Unexpected behaviour by supermarket customers, alongside the closure of its operating base in the Europe, led to a fall in turnover and pre-tax profit at Fowler Welch.
For the year-ending 31 March 2014 turnover at Fowler Welch, a division of Dart Group, dipped to £153.2m, from £155.2m in the previous year. Pre-tax profit fell from £4.4m to £3.3m.
The temperature-controlled specialist said that the fall in turnover was primarily due to the closure of its European depot in the Netherlands. It also cited the need for extra resourcing to meet what it called “the unexpectedly varied profile of seasonal volumes for its supermarket customers” last summer.
Staff numbers for the year rose to 1,388 from 1,355 in 2013.

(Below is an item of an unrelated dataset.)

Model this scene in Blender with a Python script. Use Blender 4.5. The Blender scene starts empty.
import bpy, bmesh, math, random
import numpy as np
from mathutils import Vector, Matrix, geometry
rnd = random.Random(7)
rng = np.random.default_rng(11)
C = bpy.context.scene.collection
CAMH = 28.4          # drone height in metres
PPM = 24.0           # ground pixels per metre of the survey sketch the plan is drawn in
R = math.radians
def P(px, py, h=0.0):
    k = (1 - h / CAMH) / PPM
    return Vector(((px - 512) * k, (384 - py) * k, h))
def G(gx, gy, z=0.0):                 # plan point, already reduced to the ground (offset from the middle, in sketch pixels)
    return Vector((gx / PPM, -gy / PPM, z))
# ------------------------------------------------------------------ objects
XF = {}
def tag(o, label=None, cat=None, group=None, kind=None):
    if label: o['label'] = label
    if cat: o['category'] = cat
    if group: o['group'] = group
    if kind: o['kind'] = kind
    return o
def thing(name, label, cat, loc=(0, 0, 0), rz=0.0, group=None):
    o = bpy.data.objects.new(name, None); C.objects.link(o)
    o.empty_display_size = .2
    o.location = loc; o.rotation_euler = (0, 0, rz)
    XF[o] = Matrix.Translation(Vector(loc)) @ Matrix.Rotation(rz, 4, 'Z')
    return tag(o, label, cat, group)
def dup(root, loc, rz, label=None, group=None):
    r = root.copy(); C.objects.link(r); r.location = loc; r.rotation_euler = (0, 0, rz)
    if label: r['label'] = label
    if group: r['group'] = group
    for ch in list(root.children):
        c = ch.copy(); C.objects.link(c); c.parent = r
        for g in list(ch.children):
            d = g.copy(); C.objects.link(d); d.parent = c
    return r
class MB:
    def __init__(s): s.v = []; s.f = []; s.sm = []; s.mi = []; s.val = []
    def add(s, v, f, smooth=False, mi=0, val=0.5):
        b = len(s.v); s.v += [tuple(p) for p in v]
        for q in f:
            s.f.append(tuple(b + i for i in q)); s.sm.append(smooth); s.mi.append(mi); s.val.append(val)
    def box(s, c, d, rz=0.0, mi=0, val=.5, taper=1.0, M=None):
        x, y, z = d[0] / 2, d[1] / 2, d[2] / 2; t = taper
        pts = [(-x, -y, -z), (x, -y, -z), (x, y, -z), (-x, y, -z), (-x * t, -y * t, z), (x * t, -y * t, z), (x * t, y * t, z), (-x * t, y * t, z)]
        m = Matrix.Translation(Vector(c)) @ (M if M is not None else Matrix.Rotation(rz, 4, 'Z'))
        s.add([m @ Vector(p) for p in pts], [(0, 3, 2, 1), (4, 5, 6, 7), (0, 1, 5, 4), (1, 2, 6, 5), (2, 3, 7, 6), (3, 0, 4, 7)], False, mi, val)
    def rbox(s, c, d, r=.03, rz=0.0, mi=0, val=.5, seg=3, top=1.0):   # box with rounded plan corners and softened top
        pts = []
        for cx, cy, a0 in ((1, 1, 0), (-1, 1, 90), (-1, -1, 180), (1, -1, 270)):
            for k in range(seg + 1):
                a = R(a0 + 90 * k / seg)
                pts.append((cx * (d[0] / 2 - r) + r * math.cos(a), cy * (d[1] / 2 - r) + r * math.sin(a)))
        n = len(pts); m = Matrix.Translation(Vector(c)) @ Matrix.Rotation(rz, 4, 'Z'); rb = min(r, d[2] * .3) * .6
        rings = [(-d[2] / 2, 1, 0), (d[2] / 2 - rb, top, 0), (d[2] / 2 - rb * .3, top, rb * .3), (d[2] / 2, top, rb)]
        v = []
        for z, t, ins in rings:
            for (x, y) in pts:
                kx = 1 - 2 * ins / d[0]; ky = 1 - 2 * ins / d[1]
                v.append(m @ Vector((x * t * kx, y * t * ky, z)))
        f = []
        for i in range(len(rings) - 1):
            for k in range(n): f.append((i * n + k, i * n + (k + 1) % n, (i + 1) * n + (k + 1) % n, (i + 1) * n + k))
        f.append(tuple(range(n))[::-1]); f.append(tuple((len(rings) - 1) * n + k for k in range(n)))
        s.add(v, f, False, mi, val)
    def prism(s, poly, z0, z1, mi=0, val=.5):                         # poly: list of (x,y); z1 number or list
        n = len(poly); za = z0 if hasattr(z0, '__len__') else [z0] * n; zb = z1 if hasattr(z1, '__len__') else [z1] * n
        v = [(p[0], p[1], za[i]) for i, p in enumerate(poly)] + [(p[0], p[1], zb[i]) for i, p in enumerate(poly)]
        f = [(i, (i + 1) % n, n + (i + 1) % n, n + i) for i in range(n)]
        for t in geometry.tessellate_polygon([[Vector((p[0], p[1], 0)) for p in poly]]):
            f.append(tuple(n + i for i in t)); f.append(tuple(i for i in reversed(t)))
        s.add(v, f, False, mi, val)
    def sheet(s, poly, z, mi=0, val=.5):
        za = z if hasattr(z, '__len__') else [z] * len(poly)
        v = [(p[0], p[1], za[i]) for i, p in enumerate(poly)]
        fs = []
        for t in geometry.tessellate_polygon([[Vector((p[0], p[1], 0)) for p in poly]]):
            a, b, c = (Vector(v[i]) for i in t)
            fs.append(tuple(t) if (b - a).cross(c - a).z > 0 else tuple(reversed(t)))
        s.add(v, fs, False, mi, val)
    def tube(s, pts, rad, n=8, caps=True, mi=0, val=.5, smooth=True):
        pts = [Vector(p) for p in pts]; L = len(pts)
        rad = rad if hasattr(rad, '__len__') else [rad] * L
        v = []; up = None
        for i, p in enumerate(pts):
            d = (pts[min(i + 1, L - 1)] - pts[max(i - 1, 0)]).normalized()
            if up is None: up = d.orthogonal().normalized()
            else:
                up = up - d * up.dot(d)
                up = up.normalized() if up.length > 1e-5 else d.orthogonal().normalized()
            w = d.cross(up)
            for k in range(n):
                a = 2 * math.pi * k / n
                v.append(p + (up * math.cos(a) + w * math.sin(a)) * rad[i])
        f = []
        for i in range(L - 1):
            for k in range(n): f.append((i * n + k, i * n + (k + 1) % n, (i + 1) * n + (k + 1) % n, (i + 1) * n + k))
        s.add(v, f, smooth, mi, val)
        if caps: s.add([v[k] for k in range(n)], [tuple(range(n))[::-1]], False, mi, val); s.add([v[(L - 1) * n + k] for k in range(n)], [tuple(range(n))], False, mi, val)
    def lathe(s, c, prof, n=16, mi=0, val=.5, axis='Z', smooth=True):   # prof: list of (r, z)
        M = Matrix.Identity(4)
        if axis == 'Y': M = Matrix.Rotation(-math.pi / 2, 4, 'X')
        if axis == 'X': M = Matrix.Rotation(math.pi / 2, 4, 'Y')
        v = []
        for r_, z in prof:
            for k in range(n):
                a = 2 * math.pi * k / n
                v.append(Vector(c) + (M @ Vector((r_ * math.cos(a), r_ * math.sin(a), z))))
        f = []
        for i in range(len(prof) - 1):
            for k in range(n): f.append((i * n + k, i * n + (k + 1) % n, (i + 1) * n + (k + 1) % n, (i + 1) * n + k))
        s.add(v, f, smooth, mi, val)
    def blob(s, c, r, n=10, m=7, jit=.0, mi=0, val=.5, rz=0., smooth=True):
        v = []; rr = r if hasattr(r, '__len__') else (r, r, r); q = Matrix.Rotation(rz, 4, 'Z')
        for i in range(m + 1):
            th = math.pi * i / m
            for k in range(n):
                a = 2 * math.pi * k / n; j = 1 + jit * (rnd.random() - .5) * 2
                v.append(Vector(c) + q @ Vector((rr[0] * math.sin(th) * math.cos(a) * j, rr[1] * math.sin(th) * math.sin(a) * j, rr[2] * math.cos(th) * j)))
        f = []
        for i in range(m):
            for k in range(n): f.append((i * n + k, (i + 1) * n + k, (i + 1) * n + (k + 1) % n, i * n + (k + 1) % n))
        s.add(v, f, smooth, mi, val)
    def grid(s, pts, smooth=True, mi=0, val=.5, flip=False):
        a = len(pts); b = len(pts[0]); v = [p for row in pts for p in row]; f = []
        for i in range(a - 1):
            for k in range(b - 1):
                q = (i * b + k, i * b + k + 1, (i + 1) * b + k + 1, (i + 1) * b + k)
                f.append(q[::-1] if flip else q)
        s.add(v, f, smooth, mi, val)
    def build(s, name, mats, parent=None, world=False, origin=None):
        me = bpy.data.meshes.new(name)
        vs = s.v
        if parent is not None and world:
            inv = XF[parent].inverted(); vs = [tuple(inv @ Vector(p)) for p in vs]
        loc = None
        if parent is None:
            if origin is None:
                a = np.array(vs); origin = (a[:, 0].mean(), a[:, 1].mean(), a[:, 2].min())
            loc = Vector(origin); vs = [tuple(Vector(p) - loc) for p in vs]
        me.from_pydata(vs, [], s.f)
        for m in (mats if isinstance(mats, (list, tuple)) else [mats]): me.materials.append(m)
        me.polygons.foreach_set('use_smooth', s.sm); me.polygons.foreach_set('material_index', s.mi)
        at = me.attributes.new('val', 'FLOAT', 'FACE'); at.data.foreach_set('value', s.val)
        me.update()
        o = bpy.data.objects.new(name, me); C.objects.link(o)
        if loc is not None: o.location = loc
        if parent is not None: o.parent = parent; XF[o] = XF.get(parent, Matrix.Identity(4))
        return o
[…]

Turnover it its ambient shared user site in Heywood, Manchester, rose 4%, while its DC in Lincolnshire saw 2.5% growth, with both securing new business for 2014/15 including that of food producer Tulip.
Fowler Welch also plans to offer more services to agricultural produce customers at its Teynham, Kent, site by increasing its packing and processing capabilities. As a result it has entered into a Memorandum of Understanding for a joint venture with an un-named party to store, ripen and pack stone-fruit, and exotic and organic fruits at Teynham.
The company also revealed that across its fleet of 450 tractors and 640 trailers it had achieved an average of 8.9mpg, up 2% from 8.7mpg in 2013.
Dart Group chairman Philip Meeson said: “We are pleased that the many business initiatives laid in place by the vigorous management of the distribution division are now coming to fruition. Given these developments we believe there is a bright, interesting and profitable future ahead.”